Yeah, I guess it reads like that's what I was implying.

I was just asking if original creators get a cut of the used price. I had seen discussions around that before, but didn't know if it ever became a thing or not. Just a simple question. Wasn't trying to be reductive and did not mean to piss in your cheerios this mornign

Op didn't say "new and used"; they said "new and older".

Since the context is that of piracy, I think it's most likely that op wasn't saying he used to buy bootleg physical DVDs for a console, but rather that they used to download executables for a personal computer.

If so, I've also come around to buying games in about the same manner as OP describes. Your question sounds odd to me, because I've never purchased a "used" game; since about 2011 when i gained access to stable internet every game I've purchased has been a digital purchase from an official distributor or directly from the creators.

There are other discussions to be had about whether digital purchases with online drm are truly purchases or rather subscriptions, and whether the cost of a AAA title should still be as high as it is given that you can't resell it the way you could when they were physical (and how inflation plays into things), etc, but those are out of scope here.

And then there's unauthorized resellers like g2a.
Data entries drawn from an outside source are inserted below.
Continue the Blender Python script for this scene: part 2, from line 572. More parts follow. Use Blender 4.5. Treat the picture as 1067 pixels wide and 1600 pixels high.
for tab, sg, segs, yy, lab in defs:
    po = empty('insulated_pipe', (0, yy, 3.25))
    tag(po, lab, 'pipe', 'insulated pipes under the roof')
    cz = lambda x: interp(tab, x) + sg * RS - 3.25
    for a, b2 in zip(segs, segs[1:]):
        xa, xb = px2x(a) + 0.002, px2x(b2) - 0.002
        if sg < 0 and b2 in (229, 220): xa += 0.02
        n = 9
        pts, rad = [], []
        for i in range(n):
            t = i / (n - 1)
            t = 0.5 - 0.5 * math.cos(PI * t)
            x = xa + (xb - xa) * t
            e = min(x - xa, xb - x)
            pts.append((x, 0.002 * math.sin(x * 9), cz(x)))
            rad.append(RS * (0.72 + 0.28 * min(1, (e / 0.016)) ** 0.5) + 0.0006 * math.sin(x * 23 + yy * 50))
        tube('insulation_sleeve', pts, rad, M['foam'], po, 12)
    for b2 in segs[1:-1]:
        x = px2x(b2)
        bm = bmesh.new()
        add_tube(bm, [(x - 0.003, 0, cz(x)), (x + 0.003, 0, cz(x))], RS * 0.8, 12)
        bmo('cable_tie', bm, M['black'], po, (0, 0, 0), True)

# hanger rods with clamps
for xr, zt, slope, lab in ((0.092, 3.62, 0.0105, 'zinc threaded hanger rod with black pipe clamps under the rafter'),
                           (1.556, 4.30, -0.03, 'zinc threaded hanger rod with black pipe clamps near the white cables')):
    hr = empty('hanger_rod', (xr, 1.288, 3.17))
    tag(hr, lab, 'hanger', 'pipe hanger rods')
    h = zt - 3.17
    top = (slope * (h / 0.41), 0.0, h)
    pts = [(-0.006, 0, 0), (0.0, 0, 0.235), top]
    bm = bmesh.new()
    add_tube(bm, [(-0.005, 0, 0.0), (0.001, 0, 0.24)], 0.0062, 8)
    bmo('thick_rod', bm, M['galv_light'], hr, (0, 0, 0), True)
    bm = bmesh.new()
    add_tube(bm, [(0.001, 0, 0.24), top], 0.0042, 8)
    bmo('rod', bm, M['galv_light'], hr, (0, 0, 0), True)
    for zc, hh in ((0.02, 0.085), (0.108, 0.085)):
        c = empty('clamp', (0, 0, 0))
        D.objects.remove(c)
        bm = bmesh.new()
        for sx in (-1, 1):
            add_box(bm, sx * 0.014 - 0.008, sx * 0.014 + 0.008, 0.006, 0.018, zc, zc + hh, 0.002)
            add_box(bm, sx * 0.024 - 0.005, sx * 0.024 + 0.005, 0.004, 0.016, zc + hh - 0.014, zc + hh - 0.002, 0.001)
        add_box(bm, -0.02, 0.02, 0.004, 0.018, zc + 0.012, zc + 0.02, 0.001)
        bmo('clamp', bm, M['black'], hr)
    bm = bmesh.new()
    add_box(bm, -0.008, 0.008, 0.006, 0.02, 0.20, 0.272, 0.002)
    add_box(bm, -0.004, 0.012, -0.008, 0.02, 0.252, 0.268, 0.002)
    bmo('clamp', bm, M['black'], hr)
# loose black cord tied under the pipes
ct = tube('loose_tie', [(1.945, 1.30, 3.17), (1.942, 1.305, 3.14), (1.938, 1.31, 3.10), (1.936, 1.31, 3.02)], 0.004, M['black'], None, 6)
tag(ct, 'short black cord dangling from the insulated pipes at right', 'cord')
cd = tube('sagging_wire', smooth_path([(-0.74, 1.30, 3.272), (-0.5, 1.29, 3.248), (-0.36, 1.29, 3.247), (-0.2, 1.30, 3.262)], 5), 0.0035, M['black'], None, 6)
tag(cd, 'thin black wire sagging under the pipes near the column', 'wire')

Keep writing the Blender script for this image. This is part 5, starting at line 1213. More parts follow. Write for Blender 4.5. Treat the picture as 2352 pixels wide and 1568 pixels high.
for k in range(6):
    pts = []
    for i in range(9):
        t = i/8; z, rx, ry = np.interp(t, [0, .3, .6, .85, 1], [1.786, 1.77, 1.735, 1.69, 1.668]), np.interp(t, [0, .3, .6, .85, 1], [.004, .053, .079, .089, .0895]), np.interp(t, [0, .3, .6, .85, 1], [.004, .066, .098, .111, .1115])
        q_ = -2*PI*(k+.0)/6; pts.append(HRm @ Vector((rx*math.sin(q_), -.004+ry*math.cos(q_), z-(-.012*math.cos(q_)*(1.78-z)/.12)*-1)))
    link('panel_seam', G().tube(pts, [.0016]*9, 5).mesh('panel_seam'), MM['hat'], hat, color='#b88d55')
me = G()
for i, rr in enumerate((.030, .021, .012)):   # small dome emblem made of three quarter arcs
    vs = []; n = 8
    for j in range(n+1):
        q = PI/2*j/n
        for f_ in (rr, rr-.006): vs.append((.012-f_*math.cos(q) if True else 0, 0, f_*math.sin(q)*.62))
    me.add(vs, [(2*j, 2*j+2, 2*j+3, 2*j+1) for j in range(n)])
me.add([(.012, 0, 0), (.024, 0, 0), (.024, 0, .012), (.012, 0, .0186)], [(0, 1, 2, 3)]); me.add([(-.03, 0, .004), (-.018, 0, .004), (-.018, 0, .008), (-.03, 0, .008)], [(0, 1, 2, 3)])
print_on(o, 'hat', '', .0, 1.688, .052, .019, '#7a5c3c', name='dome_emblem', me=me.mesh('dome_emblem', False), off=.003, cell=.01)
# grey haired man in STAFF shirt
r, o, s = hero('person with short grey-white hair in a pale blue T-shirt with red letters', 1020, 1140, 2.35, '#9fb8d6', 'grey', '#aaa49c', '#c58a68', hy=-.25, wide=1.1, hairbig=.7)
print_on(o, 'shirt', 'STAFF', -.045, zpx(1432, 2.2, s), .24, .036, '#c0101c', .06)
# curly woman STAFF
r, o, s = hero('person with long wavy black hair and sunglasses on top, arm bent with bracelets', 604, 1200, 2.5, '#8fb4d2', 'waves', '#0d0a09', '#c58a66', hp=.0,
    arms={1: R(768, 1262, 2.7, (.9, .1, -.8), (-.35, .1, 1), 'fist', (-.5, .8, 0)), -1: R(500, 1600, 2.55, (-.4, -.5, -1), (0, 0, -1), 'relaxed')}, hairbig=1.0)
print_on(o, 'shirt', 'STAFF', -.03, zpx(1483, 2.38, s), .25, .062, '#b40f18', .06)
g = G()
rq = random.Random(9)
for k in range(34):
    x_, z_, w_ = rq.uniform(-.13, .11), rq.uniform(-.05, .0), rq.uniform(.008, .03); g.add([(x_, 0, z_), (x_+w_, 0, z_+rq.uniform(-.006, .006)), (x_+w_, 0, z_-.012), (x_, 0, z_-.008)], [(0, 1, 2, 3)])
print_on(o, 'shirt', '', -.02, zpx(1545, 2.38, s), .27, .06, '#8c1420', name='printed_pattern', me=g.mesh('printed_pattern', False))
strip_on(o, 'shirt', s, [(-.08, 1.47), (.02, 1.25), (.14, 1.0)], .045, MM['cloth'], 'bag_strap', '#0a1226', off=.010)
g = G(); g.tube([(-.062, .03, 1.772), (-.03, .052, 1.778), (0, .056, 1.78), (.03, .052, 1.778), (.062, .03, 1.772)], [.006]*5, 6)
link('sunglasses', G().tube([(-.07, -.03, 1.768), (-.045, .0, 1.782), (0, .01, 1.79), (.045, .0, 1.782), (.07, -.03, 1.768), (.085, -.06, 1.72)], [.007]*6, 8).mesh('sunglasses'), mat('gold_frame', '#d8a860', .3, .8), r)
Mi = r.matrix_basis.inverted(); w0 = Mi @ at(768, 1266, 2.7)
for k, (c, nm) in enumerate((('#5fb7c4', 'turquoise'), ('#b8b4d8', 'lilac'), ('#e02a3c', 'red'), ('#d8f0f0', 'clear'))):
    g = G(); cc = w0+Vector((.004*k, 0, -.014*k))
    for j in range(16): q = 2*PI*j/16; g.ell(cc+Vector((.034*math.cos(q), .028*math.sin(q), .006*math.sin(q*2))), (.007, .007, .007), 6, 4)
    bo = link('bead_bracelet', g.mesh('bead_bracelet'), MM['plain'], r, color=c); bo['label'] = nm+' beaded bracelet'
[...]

I'll admit I've bought from there in the past, but I stopped after reading a great breakdown of how these hurt game developers more than piracy. These are a little like the used market for digital (certainly the creators don't get any of the money changing hands). But there are differences - since usually, once a key is consumed to play a game, it can no longer be resold. I assume this affects the market to look quite different from, say, gamestop.

>Your question sounds odd to me,

Really? GameStop and other extinct companies made an entire business model of selling your used games to them and then selling those at cheaper prices to new customers. That sounds odd to you?